UBS asks, and answers, this key question:

What's changing in the equation? Cheap Renewables.

...We see the improving cost profile of renewables as adding to nuclear pressures. [Page 4]

UBS later states:

Bottom line, we would expect continued retirement in restructured markets as [nuclear] plants continue to be undermined by zero-cost renewables. (emphasis added) [Page 5] 

It should be noted that Dr. Mark Cooper, Senior Fellow for Economic Analysis at the Vermont Law School Institute for Energy and the Environment, accurately predicted, three years ago, many of the recently announced reactor closures in the U.S. One of the reactors he considered at high-risk of near-term shutdown was Palisades.

His report was entitled "Renaissance in Reverse: Competition Pushes Aging U.S. Nuclear Reactors to the Brink of Economic Abandonment." His analysis was based in part on UBS investment analyses at that time.

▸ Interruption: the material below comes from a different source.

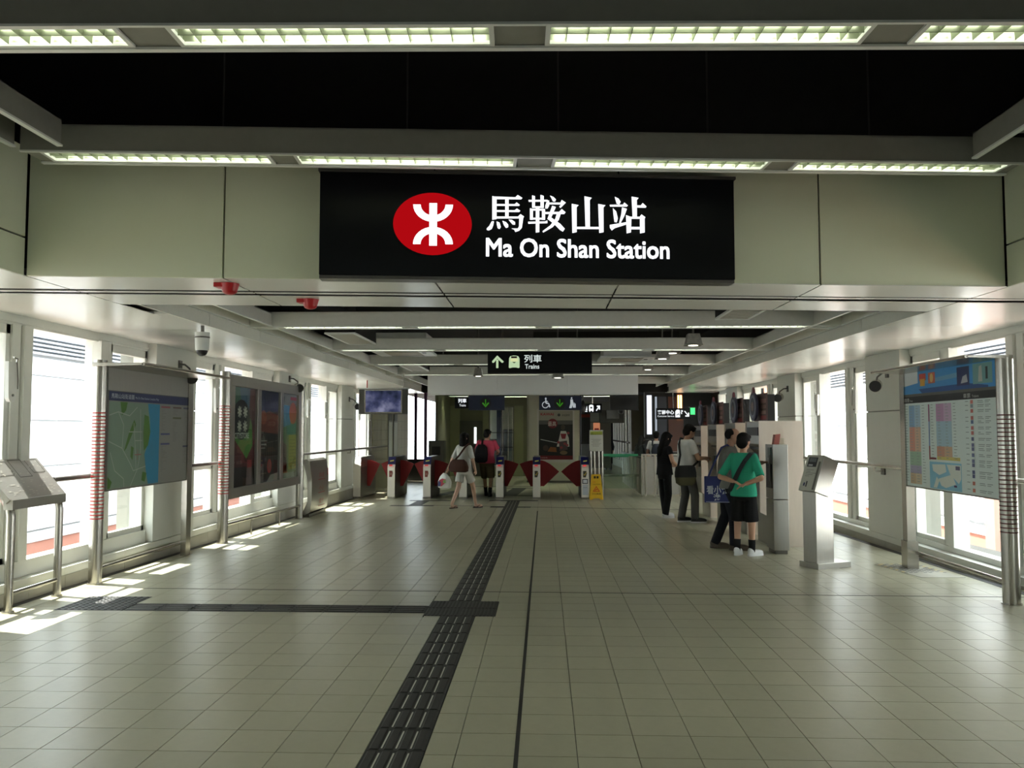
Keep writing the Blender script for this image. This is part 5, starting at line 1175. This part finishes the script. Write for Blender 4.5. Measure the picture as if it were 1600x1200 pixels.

Included among the factors that Dr. Cooper listed as to why Palisades was at risk of near-term shutdown were: economic factors (cost, old, merchant, less than 25 years with license extension [stand alone should have been included -- Palisades is a single reactor plant]; operational factors (long term outage); and multiple safety issues. [See Exhibit ES-1, Retirement Risk Factors of the Nuclear Fleet, page iv.]